Friday, 6 January 2012

Baron Marochetti

Baron Carlo Marochetti            
34 Onslow Square
LONDON SW10
Erected by: English Heritage - April 2010
Lived Here: 1851-1867

Me (Helen Ross)
Carlos Marochetti
Blue Plaque
Carlo Marochetti was born on 4 January 1805. His first teachers were Francois Joseph Bosio and Antoine-Jean Gros in Paris.
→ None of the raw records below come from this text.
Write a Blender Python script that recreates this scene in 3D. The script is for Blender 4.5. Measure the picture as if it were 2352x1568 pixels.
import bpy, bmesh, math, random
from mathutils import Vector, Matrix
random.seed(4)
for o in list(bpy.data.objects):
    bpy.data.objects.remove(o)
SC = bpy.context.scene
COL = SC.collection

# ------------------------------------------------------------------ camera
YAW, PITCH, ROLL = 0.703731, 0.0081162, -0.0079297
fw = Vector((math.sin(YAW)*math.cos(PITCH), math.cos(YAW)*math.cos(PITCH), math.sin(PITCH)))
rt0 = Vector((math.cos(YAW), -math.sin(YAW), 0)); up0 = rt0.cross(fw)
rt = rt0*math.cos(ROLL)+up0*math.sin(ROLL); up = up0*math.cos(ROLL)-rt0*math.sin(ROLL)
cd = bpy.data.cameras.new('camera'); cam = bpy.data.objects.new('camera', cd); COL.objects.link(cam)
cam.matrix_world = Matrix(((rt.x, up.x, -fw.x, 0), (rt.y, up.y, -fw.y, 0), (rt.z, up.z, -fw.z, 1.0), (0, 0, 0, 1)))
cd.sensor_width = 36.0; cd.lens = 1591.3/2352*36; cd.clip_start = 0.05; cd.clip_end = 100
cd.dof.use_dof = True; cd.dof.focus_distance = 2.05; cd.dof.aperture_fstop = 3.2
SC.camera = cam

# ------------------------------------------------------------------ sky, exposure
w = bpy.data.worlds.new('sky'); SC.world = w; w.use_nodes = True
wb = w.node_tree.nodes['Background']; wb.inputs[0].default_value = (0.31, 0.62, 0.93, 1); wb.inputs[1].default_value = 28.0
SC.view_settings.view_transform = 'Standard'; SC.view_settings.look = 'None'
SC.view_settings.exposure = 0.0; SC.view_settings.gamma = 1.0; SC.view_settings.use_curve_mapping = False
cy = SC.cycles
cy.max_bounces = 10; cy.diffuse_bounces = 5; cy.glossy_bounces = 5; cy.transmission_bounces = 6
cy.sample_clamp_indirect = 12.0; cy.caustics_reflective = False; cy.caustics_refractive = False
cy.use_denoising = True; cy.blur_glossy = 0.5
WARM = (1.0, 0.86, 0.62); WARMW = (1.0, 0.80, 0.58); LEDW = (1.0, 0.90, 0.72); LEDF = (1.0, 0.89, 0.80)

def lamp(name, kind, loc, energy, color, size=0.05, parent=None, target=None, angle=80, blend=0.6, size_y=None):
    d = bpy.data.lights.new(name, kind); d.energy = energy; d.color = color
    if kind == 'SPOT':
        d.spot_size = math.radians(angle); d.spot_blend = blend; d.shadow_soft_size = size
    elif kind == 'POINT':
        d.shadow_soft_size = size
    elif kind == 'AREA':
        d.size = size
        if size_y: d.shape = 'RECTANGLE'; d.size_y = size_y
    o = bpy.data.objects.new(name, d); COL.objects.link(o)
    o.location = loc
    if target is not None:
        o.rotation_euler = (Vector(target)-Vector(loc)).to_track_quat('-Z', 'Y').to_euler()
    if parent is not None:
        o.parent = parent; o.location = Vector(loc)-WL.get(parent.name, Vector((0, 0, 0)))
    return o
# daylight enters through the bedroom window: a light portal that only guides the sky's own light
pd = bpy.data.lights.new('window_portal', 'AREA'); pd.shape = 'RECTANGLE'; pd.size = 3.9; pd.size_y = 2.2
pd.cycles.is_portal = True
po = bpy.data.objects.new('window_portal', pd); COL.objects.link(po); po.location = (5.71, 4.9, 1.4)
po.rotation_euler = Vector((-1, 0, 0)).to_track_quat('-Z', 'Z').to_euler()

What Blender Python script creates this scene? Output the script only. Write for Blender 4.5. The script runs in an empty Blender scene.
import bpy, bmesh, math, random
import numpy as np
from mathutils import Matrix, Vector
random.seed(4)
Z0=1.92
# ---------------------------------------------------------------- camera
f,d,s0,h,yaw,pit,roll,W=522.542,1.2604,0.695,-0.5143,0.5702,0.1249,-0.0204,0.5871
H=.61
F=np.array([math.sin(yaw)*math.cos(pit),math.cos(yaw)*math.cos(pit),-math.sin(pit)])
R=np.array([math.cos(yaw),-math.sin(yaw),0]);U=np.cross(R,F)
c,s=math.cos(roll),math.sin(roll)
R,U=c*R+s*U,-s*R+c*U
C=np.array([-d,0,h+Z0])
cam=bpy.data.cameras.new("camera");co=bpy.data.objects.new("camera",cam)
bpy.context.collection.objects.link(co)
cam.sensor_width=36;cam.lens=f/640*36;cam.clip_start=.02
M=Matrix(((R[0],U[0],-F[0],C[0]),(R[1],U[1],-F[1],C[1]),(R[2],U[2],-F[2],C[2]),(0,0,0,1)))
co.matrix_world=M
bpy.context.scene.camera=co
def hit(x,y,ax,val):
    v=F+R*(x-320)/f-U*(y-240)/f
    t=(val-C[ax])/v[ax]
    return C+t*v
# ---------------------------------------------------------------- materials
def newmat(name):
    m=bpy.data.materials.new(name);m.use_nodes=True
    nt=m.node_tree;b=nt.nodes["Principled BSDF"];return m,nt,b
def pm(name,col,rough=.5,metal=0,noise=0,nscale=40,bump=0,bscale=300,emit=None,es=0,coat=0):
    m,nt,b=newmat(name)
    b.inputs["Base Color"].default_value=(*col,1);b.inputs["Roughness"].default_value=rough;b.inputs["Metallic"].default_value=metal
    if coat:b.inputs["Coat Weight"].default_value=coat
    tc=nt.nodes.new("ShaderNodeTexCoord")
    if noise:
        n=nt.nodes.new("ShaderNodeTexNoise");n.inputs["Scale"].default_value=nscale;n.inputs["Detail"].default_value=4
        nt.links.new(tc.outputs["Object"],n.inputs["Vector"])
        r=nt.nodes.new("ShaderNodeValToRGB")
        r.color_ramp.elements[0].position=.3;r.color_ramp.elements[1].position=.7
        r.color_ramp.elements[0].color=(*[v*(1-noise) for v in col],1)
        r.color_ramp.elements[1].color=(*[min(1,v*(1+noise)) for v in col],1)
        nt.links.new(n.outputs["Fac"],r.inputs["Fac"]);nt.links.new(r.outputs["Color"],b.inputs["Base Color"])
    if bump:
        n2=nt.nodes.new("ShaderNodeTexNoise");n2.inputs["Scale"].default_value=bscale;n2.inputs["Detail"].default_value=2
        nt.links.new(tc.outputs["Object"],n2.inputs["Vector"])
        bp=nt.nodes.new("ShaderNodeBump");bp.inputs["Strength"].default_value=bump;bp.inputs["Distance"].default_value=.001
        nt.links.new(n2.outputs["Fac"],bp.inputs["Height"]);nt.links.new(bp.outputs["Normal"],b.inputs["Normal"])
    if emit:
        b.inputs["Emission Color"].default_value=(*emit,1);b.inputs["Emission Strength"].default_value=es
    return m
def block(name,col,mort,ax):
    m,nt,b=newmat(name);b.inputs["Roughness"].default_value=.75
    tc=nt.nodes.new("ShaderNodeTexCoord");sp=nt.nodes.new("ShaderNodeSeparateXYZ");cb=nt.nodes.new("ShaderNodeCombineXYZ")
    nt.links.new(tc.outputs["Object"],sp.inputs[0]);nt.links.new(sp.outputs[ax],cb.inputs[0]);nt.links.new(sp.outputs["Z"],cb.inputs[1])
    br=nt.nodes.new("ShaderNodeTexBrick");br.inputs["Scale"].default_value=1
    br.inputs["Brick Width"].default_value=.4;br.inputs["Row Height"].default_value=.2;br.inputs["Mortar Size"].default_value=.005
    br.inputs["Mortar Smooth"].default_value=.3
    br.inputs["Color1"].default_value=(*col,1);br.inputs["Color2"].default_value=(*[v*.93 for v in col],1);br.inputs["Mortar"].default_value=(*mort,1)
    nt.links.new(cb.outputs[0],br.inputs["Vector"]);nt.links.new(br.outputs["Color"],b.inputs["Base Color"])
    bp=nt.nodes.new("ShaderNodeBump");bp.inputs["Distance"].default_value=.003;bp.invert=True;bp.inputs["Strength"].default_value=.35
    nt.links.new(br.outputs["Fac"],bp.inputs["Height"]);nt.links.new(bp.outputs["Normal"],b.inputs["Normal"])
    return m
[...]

He followed the French king Louis-Philippe into exile in the United Kingdom after the fall of the July Monarchy in 1848. From 1832 to 1848 he lived in France.


Baron Carlos Marochetti





He spent the greater part of his time from then until his death in London. He lived in Onslow Square, and had a large studio, and his own foundry, nearby in Sydney Mews. Among his chief works were statues of Queen Victoria, Colin Campbell, 1st Baron Clyde (erected 1867 in Waterloo Place), and Richard the Lionheart. The equestrian statue of Richard the Lionheart was displayed in the Great Exhibition, and a bronze copy was made in 1860 to be displayed in front of the Palace of Westminster, where it has remained ever since.  He made many other famous statues which have been placed all over the world.  From 1864 he collaborated with Sir Edwin Landseer on the four bronze lions to be placed around the base of Nelson's Column in Trafalgar Square, and cast them at his foundry.



Richard the Lionheart
Houses of Parliament
As a favourite sculptor of Queen Victoria, he was commissioned to make the seated figure of Prince Albert for the Albert Memorial in Kensington Gardens. However the first version was rejected by the architect of the monument, Sir George Gilbert Scott and Marochetti died before a satisfactory second version could be completed.

Marochetti was created a baron by the King of Sardinia and was also a chevalier of the Legion of Honour He was elected an associate of the Royal Academy 1861 and a full academician in 1866.